• **Work to be completed**
Among the records below, find each line that includes the string "scene" and copy it.
--- START Provided entries ---
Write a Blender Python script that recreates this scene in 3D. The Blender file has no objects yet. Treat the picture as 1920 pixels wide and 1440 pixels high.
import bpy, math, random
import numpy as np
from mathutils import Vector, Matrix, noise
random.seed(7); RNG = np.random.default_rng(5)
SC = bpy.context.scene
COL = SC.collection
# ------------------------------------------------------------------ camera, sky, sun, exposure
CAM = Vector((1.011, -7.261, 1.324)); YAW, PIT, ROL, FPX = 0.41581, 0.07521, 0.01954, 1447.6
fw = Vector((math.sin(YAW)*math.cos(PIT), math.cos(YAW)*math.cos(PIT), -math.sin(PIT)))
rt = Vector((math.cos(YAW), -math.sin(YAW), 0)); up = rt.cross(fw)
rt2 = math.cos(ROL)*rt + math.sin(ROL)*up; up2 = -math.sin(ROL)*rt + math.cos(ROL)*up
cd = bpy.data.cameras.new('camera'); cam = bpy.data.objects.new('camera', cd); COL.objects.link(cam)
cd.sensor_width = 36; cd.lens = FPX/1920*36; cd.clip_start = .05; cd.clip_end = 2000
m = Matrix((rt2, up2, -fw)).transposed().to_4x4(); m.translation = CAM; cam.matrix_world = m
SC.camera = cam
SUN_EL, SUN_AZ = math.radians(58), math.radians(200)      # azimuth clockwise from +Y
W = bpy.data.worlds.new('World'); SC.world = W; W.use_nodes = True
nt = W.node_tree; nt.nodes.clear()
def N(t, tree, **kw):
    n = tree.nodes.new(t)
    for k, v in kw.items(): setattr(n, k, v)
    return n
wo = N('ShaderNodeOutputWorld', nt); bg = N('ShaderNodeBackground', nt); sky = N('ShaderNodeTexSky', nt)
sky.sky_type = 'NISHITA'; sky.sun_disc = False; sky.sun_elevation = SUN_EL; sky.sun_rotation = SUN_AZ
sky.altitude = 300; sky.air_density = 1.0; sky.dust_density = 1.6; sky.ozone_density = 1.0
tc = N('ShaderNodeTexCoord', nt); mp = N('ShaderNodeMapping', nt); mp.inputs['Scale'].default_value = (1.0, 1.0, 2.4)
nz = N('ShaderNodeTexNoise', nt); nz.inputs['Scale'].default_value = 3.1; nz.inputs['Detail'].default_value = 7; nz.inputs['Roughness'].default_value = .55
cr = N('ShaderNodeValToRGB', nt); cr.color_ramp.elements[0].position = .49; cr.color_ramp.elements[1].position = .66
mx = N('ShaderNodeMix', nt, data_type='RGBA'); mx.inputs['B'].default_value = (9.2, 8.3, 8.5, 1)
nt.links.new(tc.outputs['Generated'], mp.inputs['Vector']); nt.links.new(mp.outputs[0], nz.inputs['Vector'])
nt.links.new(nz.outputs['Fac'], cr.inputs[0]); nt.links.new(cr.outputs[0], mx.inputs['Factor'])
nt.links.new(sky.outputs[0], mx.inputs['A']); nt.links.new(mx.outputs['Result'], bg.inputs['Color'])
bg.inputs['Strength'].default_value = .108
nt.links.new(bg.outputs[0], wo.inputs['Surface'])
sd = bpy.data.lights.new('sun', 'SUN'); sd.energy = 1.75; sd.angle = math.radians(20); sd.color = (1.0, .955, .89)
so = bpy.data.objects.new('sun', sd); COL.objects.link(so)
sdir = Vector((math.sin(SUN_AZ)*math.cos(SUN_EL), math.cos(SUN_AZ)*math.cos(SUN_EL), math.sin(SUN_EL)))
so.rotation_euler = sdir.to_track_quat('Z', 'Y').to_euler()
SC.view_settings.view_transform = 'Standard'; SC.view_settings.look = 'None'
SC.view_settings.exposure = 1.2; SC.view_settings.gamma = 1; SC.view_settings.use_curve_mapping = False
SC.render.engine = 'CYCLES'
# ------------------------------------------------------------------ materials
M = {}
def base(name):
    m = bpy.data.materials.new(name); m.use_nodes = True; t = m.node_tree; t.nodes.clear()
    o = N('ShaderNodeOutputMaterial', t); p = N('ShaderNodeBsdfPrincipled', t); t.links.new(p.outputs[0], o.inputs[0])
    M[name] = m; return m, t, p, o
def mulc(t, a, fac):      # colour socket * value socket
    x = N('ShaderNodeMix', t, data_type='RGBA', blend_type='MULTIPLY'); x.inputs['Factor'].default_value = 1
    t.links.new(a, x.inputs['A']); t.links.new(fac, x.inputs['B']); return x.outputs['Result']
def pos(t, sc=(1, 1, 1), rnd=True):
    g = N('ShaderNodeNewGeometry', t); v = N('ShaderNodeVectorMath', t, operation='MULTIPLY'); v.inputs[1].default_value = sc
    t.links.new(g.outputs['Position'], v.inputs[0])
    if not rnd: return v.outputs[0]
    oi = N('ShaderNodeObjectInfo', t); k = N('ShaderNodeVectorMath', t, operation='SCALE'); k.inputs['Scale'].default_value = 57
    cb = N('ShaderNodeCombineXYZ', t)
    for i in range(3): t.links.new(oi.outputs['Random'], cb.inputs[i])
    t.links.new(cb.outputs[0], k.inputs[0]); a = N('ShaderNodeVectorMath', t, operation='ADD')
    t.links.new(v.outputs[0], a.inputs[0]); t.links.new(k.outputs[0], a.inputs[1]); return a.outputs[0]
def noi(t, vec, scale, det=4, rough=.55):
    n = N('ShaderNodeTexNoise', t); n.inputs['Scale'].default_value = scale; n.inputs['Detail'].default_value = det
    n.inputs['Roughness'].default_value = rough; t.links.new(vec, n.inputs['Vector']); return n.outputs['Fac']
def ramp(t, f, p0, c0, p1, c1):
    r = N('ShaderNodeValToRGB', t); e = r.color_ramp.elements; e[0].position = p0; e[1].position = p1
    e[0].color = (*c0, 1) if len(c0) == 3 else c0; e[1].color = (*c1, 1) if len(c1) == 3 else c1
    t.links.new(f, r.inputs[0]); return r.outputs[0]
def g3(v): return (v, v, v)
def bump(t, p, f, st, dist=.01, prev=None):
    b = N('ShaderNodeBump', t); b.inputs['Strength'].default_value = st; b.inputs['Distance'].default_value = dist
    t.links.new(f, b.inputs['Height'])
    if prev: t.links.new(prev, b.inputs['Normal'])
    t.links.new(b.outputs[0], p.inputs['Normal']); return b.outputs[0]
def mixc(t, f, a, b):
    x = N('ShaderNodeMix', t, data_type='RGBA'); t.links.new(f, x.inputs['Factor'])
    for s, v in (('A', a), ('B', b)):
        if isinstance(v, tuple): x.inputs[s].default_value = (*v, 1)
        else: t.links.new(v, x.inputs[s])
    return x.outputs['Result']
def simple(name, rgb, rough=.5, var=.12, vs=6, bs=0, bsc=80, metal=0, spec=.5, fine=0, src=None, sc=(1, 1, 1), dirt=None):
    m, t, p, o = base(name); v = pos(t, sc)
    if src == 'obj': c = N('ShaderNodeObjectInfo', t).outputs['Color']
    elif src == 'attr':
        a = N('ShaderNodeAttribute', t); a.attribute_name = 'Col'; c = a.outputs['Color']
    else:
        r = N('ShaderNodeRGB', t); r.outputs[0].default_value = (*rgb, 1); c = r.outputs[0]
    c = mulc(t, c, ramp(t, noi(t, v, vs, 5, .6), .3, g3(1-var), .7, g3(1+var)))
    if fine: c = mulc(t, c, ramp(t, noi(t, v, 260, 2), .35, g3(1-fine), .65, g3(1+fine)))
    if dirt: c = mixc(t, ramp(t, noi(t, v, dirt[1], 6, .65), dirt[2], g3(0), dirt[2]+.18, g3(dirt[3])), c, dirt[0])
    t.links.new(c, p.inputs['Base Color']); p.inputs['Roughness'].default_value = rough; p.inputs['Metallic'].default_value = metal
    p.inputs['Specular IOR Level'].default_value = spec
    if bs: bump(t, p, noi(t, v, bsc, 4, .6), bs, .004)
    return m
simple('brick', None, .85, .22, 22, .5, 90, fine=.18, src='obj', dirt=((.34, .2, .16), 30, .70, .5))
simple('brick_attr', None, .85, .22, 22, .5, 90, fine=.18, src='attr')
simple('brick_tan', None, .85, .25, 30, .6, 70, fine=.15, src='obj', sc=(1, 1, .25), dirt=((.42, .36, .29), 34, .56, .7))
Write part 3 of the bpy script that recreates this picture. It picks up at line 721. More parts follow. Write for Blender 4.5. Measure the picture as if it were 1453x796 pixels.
--- END Provided entries ---
• **Reply**
Write a Blender Python script that recreates this scene in 3D. The Blender file has no objects yet. Treat the picture as 1920 pixels wide and 1440 pixels high.
SC = bpy.context.scene